- WORK INSTRUCTIONS
Track down every line below that holds "recreates" and copy it.

- THE RECORDS
>> Start
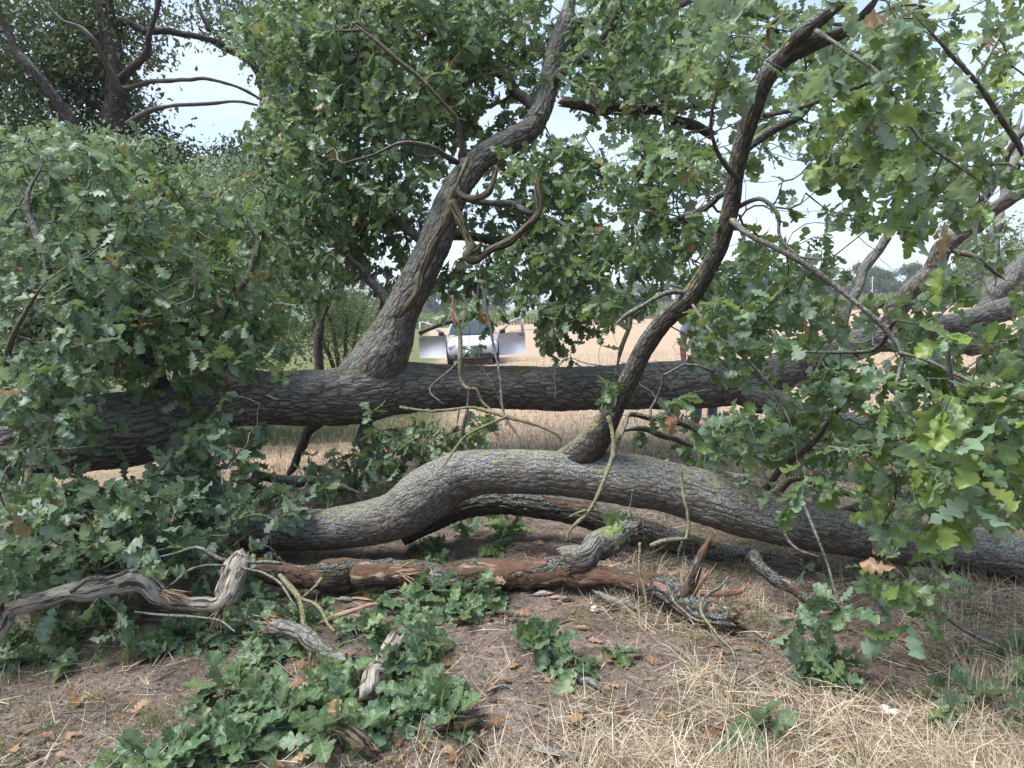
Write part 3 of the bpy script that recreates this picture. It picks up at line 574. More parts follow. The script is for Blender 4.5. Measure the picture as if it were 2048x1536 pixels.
>> End
>> Start
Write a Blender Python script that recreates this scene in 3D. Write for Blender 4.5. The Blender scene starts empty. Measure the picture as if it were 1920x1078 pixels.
>> End
>> Start
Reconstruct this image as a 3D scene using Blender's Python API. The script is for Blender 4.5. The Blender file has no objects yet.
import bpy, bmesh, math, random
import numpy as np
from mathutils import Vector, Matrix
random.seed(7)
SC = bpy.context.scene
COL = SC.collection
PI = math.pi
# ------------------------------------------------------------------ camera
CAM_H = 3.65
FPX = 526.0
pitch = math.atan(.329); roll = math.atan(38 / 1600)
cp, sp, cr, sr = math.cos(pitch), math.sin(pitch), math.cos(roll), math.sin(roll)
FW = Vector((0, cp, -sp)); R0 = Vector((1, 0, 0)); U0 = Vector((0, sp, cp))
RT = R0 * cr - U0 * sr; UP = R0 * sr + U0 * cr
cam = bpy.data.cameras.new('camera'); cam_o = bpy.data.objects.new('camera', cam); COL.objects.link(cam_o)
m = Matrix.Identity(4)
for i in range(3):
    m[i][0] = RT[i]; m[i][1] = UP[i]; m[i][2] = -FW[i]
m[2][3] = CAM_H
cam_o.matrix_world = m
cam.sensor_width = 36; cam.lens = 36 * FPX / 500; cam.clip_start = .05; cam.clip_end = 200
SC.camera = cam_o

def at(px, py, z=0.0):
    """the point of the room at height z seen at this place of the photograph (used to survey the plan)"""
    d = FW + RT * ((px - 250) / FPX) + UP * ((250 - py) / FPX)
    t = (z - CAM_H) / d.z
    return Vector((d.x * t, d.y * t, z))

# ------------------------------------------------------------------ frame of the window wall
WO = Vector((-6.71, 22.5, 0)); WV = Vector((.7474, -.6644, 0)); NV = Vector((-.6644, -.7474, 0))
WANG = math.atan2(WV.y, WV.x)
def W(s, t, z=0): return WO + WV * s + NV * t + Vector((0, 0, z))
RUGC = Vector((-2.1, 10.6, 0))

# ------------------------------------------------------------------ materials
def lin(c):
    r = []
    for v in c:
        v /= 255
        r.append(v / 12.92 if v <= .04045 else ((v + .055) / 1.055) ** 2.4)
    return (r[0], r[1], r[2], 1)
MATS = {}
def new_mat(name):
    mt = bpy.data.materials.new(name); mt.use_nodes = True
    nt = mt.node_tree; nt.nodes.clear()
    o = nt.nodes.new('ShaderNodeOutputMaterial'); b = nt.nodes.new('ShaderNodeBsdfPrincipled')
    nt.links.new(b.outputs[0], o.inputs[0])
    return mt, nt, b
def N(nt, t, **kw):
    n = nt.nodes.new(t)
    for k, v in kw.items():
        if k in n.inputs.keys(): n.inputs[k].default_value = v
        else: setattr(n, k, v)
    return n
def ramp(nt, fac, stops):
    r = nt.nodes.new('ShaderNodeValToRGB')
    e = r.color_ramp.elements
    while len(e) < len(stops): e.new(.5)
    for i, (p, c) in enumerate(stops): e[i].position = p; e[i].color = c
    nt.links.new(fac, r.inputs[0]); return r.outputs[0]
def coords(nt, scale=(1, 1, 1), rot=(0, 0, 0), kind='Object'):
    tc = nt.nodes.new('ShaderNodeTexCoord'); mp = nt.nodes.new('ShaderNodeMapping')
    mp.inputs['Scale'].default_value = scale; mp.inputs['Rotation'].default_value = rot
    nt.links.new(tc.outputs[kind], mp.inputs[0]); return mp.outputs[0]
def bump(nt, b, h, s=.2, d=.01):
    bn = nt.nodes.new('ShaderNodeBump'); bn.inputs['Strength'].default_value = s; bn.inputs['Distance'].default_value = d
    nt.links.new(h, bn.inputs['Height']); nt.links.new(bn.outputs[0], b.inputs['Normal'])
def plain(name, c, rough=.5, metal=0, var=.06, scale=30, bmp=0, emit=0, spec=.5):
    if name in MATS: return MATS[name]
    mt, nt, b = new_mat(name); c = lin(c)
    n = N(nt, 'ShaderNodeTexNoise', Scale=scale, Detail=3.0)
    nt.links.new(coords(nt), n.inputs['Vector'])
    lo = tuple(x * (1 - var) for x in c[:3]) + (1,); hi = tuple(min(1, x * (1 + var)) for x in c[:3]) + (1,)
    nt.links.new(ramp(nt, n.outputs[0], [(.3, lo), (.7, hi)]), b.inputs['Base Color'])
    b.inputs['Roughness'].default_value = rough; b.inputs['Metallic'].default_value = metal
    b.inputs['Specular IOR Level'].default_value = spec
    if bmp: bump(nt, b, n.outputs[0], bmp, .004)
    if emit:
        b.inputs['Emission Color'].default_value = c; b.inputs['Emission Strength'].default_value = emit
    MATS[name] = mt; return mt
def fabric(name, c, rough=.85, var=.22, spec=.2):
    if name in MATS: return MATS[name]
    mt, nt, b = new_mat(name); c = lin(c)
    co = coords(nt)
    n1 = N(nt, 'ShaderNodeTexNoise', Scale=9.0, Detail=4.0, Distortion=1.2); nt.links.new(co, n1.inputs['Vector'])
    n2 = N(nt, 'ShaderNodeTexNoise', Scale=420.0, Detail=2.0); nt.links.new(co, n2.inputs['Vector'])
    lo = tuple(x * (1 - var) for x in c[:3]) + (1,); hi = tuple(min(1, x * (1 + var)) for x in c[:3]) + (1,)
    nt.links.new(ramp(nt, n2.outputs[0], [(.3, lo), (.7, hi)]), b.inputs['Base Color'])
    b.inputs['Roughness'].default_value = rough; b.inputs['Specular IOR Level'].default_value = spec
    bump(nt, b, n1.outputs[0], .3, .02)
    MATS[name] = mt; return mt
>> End
- ANSWER FOR THE TASK
Write part 3 of the bpy script that recreates this picture. It picks up at line 574. More parts follow. The script is for Blender 4.5. Measure the picture as if it were 2048x1536 pixels.
Write a Blender Python script that recreates this scene in 3D. Write for Blender 4.5. The Blender scene starts empty. Measure the picture as if it were 1920x1078 pixels.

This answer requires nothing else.